Arguing against the limitless opportunities of the web sometimes feels like being against fighting climate change, aids, or corruption. In short, it is perceived as being against progress, against the politically correct, against reason itself. However, my cause is not to try to stop positive change. But naïve faith in the impossible: namely the belief that everyone we will change the world for the better simply by taking part in online collaboration surely is also damaging to the intellect, and possibly to society.

Information technology is good for many things. However, whereas IT excels at underpinning efficiency and effectiveness of relatively well framed challenges, its track record in underpinning boundless innovation in any given area is shorter, and less distinguished. We simply do not know enough. Could the web be essential to solving the world’s most pressing problems? Possibly. Could it at least help. Sure, but saying that is so trivial that one does not need to write a book about it.

Instead, what we need is a cognitive framework for what each of us can do where we are, and an awareness about what has been done by those we are surrounded by. The old phrase “on the shoulders of giants” used to mean that we all build on our ancestors. The new phrase might become “on each other’s shoulders”, but I just would not bet on it yet. It is absurd to purport an absolute faith in the wisdom of contemporaries. History shows that societies that do so, only do so at their own peril. Look at the latter parts of the Greek, Roman, British Soviet or US empires. They all became completely paralysed by the obsession with running themselves. They stopped caring about anything outside themselves. Obsessing over their own inventions, they thought themselves invincible. From this perspective, the web might be the last innovation of the West? Who knows?

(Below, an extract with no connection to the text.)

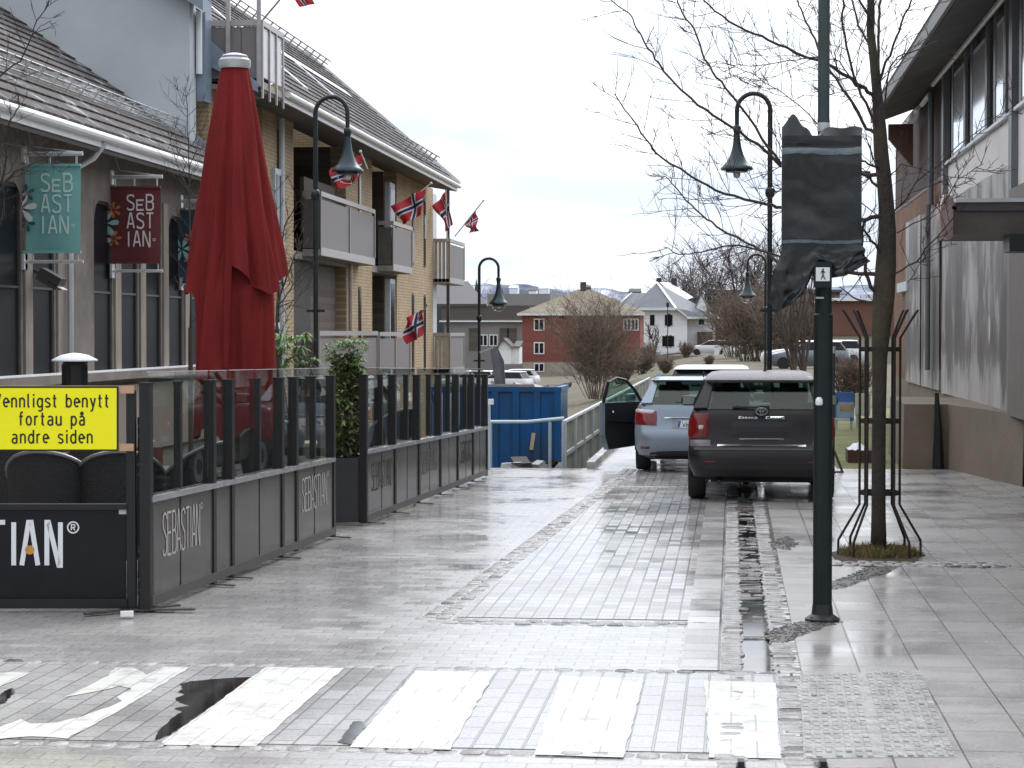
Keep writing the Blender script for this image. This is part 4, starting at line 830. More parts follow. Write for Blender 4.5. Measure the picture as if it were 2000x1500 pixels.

Mass collaboration by individuals, whether or not they are connected, co-located, know each other or not, has obvious limits related to the inefficiency and psychological complexity of masses. The old crowd psychologists, from Gustave LeBon onwards, were sceptical of the masses. Tapscott and Williams seem overly optimistic. The truth is somewhere in between. The web is a platform, a very efficient platform for innovation. However, it is not a panacea. In itself, it does not solve anything. Only humans do. Sometimes.